Our suspicions have been proved: the Transportation Security Administration (TSA) doesn’t secure much of anything; it is mere “security theater.”
After revelations that TSA screeners failed to find weapons and other deadly contraband in 96 percent of tests, David A. Graham, writing for The Atlantic, asked “what kind of theater this is.… A period drama, satirizing the 2000s? Vaudeville farce?”
Easy answer: the genre is “statism.”
Statism is the worship of government, or the reliance upon government to do many more than a few tasks. It is very old.
The ancient states arose from conquest, developing as a way to milk the masses for the benefit of the few. That’s what states traditionally do: use force to move wealth from one group to another.

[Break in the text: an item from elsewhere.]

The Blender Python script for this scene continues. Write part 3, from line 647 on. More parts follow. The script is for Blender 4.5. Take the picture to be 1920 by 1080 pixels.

Along the way, the states did do some good. Amidst all their horrors.
But mostly rulers just leveraged myth and bluster to cover crimes.
In more recent times, in this great country, the idea arose that the state should be limited to a few necessary jobs, tightly controlled by the people so that government might actually defend rights, not abridge them.
But this revolutionary democratic-republican ideology did not alter the basic nature of reality, turning the sow’s purse of the conquerors’ art into the gold of the Public Interest.
Without our vigilance, government always reverts back to its roots.
The TSA is simply the latest myth-and-bluster-backed scam aiding the ludicrous notion that government is all-powerful … while providing only faux security. Get rid of it; let its people go. Then watch airlines come up with more effective, less intrusive, more passenger-friendly security systems.
Want theater? Try “vigilance theater.”
This is Common Sense. I’m Paul Jacob.